He was "fired for something he couldn't say" under his Christian beliefs and opinion that women can't become men, and the King William County Circuit Court didn't give an explanation for dismissing Vlaming's case, Schandevel told the judicial panel.

"Co-extensibility is a little bit ambiguous," and the Virginia high court has compared state to federal law in "very few places," an unidentified judge interrupted, asking the lawyer if he'll provide "research on the underlying Virginia understanding of our free speech rights" compared to the U.S. Constitution. (The virtual hearing was audio-only.)

Schandevel pointed the panel to several pages of its petition citing historical research, including by former federal appeals judge Michael McConnell, now director of Stanford's constitutional law center. 

Founding father James Madison rejected George Mason's proposed word "toleration" in the Virginia Bill of Rights, claiming it "implies an act of legislative grace," McConnell wrote in 1990, when Smith was decided. The state assembly adopted a more expansive phrase: "full and free exercise of religion."

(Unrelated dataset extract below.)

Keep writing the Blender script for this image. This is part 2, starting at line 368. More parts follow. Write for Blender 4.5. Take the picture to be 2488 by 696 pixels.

"The issues in this case are very narrow" because Vlaming was fired for his silence, meaning it should be reviewed under the most demanding legal standard, known as strict scrutiny, Schandevel said. The high court should add "some important legal meat on the bones" of the state constitution.

Asked to flesh out the meaning of "co-extensive," an unidentified judge responded that "the term has many nuances." It could mean "at least" or "exactly" as protective as the U.S. Constitution.

It's the state high court's prerogative to define what federal law means for its own constitution, Schandevel responded. He noted it has never cited two key Supreme Court rulings that limit First Amendment rights of public employees, known as Pickering and Garcetti.